Sunday, November 22, 2009

Where The Wild Things Are

Over the weekend a good friend and I returned to a part of the state where we spent many days fishing during college. It's an area crisscrossed by wild trout streams and large tracts of protected land. Neither of us had been up there in years. One of our goals was to fool some wild trout by employing tactics we had learned since our last visit. With our blaze orange hats, a lunch-filled backpack and two fly rods each, we set off into the woods. 

It was a perfect late autumn day with air temps in the mid-50's and a water temperature of 46. The stream flow was a little lower than ideal, but still very fishable. A seine net sample in the first pool revealed a healthy array of trout food to imitate. As always we both had high hopes starting off, but neither of us would have guessed how hard we would have to work to see a few wild fish. 
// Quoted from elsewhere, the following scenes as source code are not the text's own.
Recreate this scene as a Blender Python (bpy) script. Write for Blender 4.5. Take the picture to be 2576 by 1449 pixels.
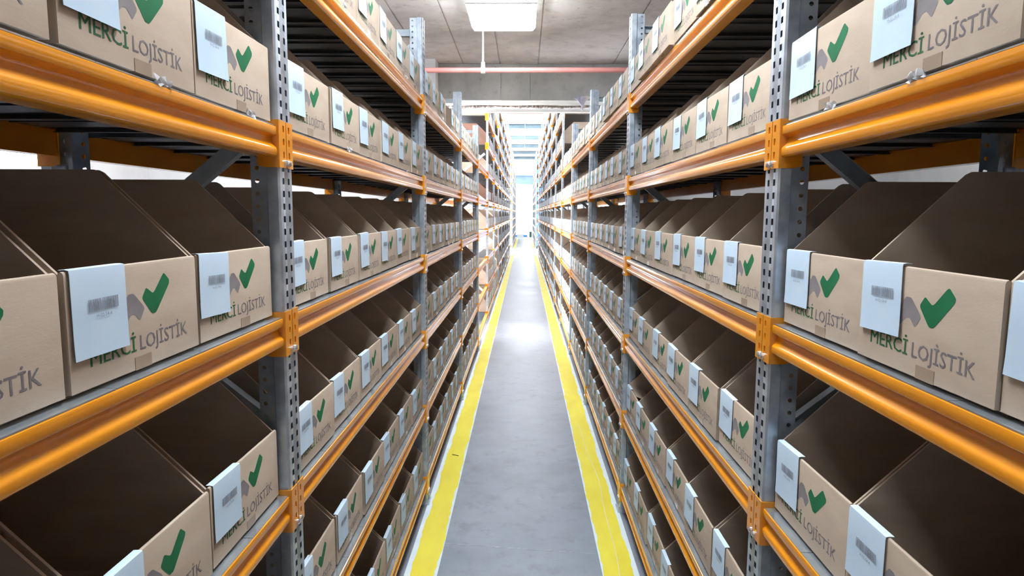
import bpy, math, random
from mathutils import Vector, Matrix

random.seed(7)
for o in list(bpy.data.objects):
    bpy.data.objects.remove(o)
S = bpy.context.scene
COL = S.collection

# ------------------------------------------------------------------ camera
CAM_H = 1.6
F_PX, PITCH, YAW, ROLL = 1643.5, 0.1134, -0.0183, 0.0049
cam_d = bpy.data.cameras.new('camera')
cam_d.sensor_fit = 'HORIZONTAL'
cam_d.sensor_width = 36.0
cam_d.lens = F_PX / 2576.0 * 36.0
cam_d.clip_start = 0.02
cam_d.clip_end = 200
cam = bpy.data.objects.new('camera', cam_d)
COL.objects.link(cam)
sy, cy = math.sin(YAW), math.cos(YAW)
sp, cp = math.sin(PITCH), math.cos(PITCH)
fw = Vector((sy*cp, cy*cp, -sp))
rt = Vector((cy, -sy, 0))
up = Vector((sy*sp, cy*sp, cp))
sr, cr = math.sin(ROLL), math.cos(ROLL)
rt2 = rt*cr + up*sr
up2 = up*cr - rt*sr
M = Matrix((rt2, up2, -fw)).transposed().to_4x4()
M.translation = Vector((0, 0, CAM_H))
cam.matrix_world = M
S.camera = cam

# ------------------------------------------------------------------ world, exposure
W = bpy.data.worlds.new('world')
S.world = W
W.use_nodes = True
W.node_tree.nodes['Background'].inputs[0].default_value = (0.86, 0.93, 1.0, 1)
W.node_tree.nodes['Background'].inputs[1].default_value = 1.0
S.view_settings.view_transform = 'Standard'
S.view_settings.look = 'None'
S.view_settings.gamma = 1.0
S.view_settings.use_curve_mapping = False
S.view_settings.exposure = 0.55

# powers of the place's own lamps (used in their builders below)
PANEL_E = 44.0          # near hall opal ceiling panels (emission)
SIDE_E = 45.0           # neighbouring aisle panels
SKY_EMIT = 2.8          # translucent roof sheets of the far hall
DAY_EMIT = 14.0         # daylight in doors and windows

# ------------------------------------------------------------------ helpers
def tag(o, label=None, cat=None, group=None, kind=None):
    if label: o['label'] = label
    if cat: o['category'] = cat
    if group: o['group'] = group
    if kind: o['kind'] = kind
    return o

def empty(name, loc=(0, 0, 0), rz=0.0):
    o = bpy.data.objects.new(name, None)
    o.empty_display_size = 0.05
    COL.objects.link(o)
    o.location = loc
    o.rotation_euler = (0, 0, rz)
    return o

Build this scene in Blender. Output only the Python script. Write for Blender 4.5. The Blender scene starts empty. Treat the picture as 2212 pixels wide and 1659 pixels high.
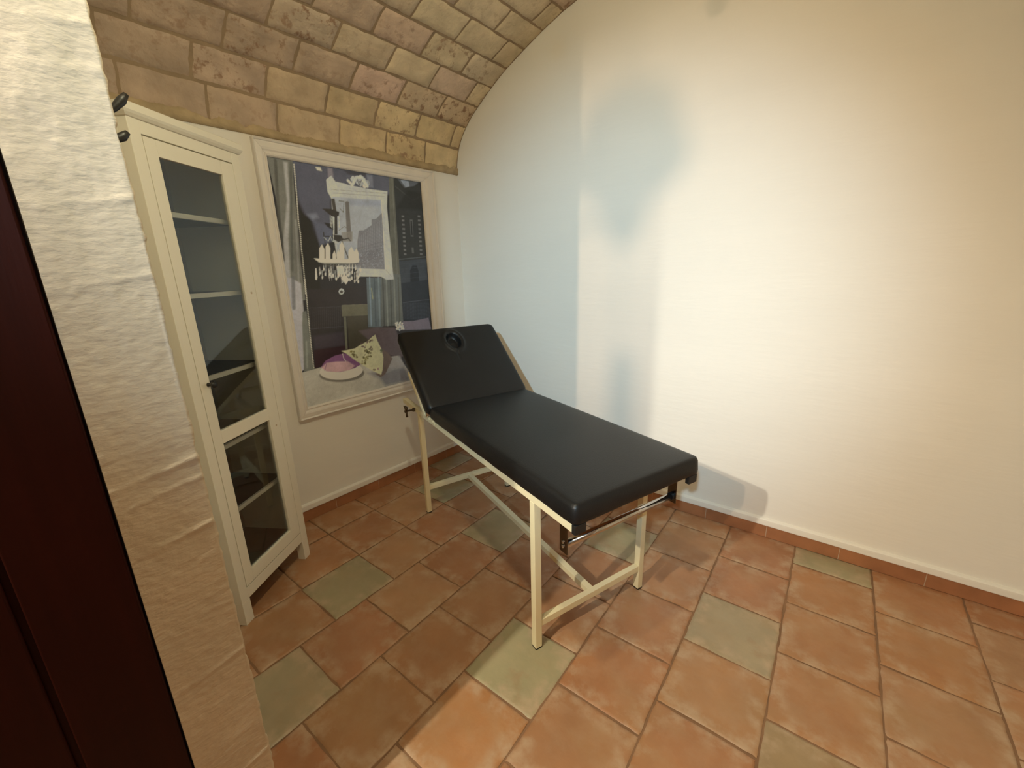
import bpy, bmesh, math, random
import numpy as np
from mathutils import Vector, Matrix
C = bpy.context.scene.collection
sc = bpy.context.scene

# ---------------------------------------------------------------- camera
CAM = (2.4143, -2.4903, 1.5)
YAW, PIT, ROL = math.radians(37.978), math.radians(15.269), math.radians(-1.607)
FPX = 900.74
fw = Vector((-math.sin(YAW)*math.cos(PIT), math.cos(YAW)*math.cos(PIT), -math.sin(PIT)))
rt = Vector((math.cos(YAW), math.sin(YAW), 0))
up = rt.cross(fw)
r2 = math.cos(ROL)*rt + math.sin(ROL)*up
u2 = -math.sin(ROL)*rt + math.cos(ROL)*up
cd = bpy.data.cameras.new('camera'); cam = bpy.data.objects.new('camera', cd); C.objects.link(cam)
cd.sensor_width = 36; cd.lens = FPX*36/2212; cd.clip_start = 0.02
M = Matrix((r2, u2, -fw)).transposed().to_4x4(); M.translation = Vector(CAM)
cam.matrix_world = M
sc.camera = cam

# ---------------------------------------------------------------- world, exposure
sc.view_settings.view_transform = 'Standard'; sc.view_settings.look = 'None'
sc.view_settings.gamma = 1; sc.view_settings.use_curve_mapping = False
sc.view_settings.exposure = 0.0
w = bpy.data.worlds.new('world'); sc.world = w; w.use_nodes = True
w.node_tree.nodes['Background'].inputs[0].default_value = (.02, .018, .015, 1)
w.node_tree.nodes['Background'].inputs[1].default_value = 1.0
sc.cycles.max_bounces = 10; sc.cycles.diffuse_bounces = 6
sc.cycles.use_denoising = True
sc.cycles.sample_clamp_indirect = 6

# lamps: (position, aim, power W, colour, cone degrees, blend, radius)
SPOTS = [((1.40, -4.00, 2.55), (2.35, -1.5, 0), 295, (1, .93, .75), 86, 1.0, .028),
         ((1.80, -4.00, 2.55), (1.55, 0, 1.35), 222, (1, .68, .42), 47, 1.0, .014),
         ((2.70, -4.00, 2.47), (1.22, 0, 1.15), 470, (.44, .745, .95), 46, 1.0, .04)]
FILL_LAMP = (8, (1, .6, .35))  # added fill lamp, not a visible source: power W, colour
PEND = ((1.78, -1.98, 2.62), 109, (1, .95, .645), .03)

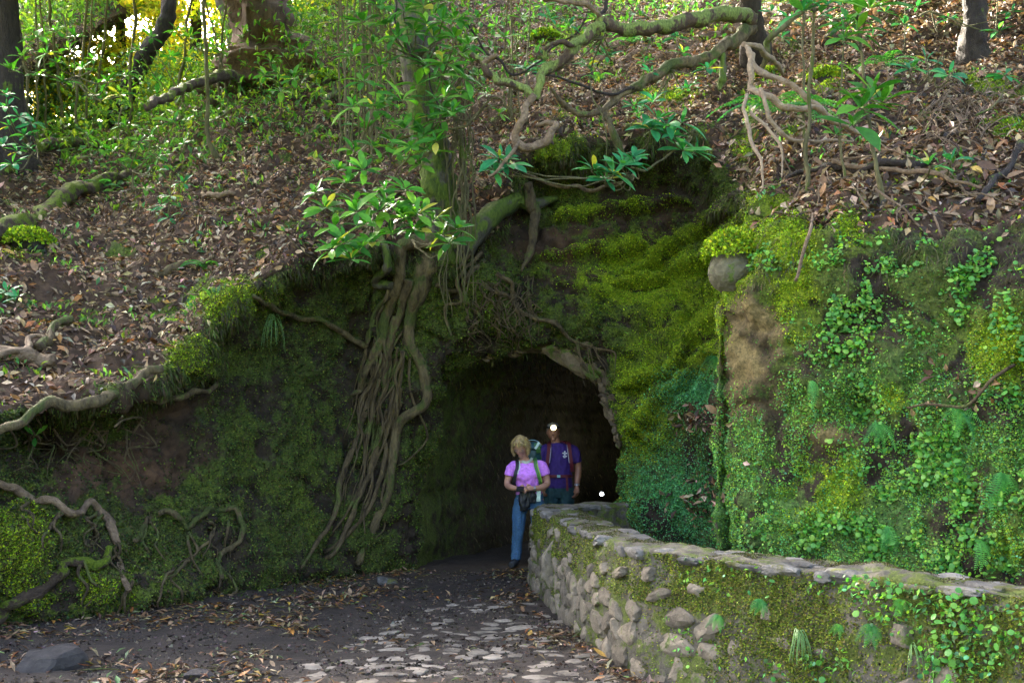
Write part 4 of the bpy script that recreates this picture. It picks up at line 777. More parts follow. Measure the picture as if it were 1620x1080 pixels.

Memories of great battles, won and lost, came roaring back with every bend of the stream. We swore that every pool that we stopped at held trophy fish, though none dumb enough to fall for our imitations. The native brook and wild brown trout found here are wary creatures--there is not as much traffic here compared to other small streams in Connecticut. And the thick brush and overhanging limbs sure make a proper presentation a challenging task.

We enjoyed a spread of cheese and crackers at a spot once dubbed Champagne Pool. The a fallen tree once stretched bank to bank here causing the bubbling white water that gave its name. The lay down was now gone, but the new set up consisted of a beautiful shelf perfect for nymphing. When this run didn't cough up a fish, we realized we were in for a long day. It wasn't for the lack of trying either--we busted out all the tricks in the book and a few dozen different fly patterns.  

A few hours into the trip, I finally broke the skunk with a yearling brown trout that fell to a yellow prince nymph, perhaps mistaking it for the golden stoneflies we encountered while sampling. It wasn't in the size-class we were after, but it felt good knowing there were still fish to be found!  We ate lunch at the same pool and soon began the long walk back to the car, stopping at a few old favorite pools along the way. 

Upon reaching the final stop of the day, Aaron made a last ditch effort using a fly that had brought so many fine trout to the net here in the past; a black Woolly Bugger. In a very fitting way to end a great day, he fooled a marvelous native brookie on the old classic pattern. It was awesome reconnecting with a special place after so many years had gone by.